One must remember that the Bible was in Greek before being translated into English. To hide some of its absurdities and maintain its air of invincibility, some Bible publishers altered Greek words while they were being translated into English. An example would be the Greek word “Doulos,” which means an enslaved person, which, when translated into English, was changed to “servant.”

(KJV) New Testament Laws of Slavery

“And the servant, (slave) who knew his Lord’s will, and prepared not himself, neither did according to his will, shall be beating with many stripes” (Luke. 12:47).

“But he that knew not, and did commit things worthy of stripes, shall be beaten with few stripes” … (Luke. 12:48). *This means that the innocent enslaved person who did wrong but did not know it was wrong was beaten all the same.

“Servants (slaves) obey in all things your master according to the flesh; not with eyeservice, as men-pleasers; but in singleness of heart, fearing God” (Col. 3:22).

*Meaning if your master wanted sex, you gave it up in the name of the Lord.

“Masters, give unto your servants (slaves) that which is just and equal, knowing that ye also have a Master in heaven”(Col, 4:1).

“Let as many servants (slaves) as are under the yoke count their masters worthy of all honor, that the name of God and his doctrine be not blasphemed” (1 Tim. 6:1).

“Servants (slaves) be subject to your masters with fear; not only to the good and gentle but also to the froward” (1 Pet. 2:18).

Additional comments on slavery can also be found in the New Testament in Matthew, Luke, 2 Corinthians, Galatians, Ephesians, Colossians, 1 Timothy, Titus, 1 Peter, and the Book of Revelations.

(KJV) The Old Testament Laws of Slavery

“If his master has given him a wife, and she has born him sons or daughters; the wife and her children shall be her master’s” … (Ex. 21:4). *This was for all enslaved people regardless if they were Hebrew, Black, White, or any enslaved man walking.

“And if a man sells his daughter to be a maidservant, she shall not go out as the menservant do. If she please not her master, who hath betrothed her to himself, then shall he let her be redeemed: to sell her unto a strange nation (Ex. 21:7-8).
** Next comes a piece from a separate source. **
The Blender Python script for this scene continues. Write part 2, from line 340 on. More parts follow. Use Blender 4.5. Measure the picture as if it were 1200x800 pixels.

*Note: These daughters in question could be as young as 12 years old and be sexually abused by their master as he saw fit, and afterward, if he didn’t want her anymore, he could sell her to someone in another country. In some cases, a master of enslaved people would have his concubine made up of other men’s wives and daughters sold into slavery to be abused as he saw fit, all with the approval of a watchful God!

“Both thy bondmen, and thy bondmaid (slaves) which thou shalt have, shall be of the heathen that are round about you; of them you shall ye buy bondmen and bondmaids” (Lev. 25:44). *In other words, God said you could have anyone as your slave; but not one of his chosen; the Israelites.

“Moreover of the children of the strangers that do sojourn among you, of them shall ye buy, and of their families that are with you, which they begat in your land: and they shall be your possession. And ye shall take them as an inheritance for you children after you, to inherit them for a living; they shall be your bondmen for ever (Lev. 25:45-46).

*In other words, once enslaved, always enslaved. After you die, your children are enslaved. Once your children die, their children are enslaved. Once they die, their children are enslaved people in one perpetual motion, blessed by God!

If you did battle with the Israelites and lost all your women and children, you would become the property of the Israelites, who could do to them as they saw fit according to the laws handed down to Moses from a loving God.

In the case of the African American, I’d be looking toward Christianity for any further compensation, for Common Law is binding law.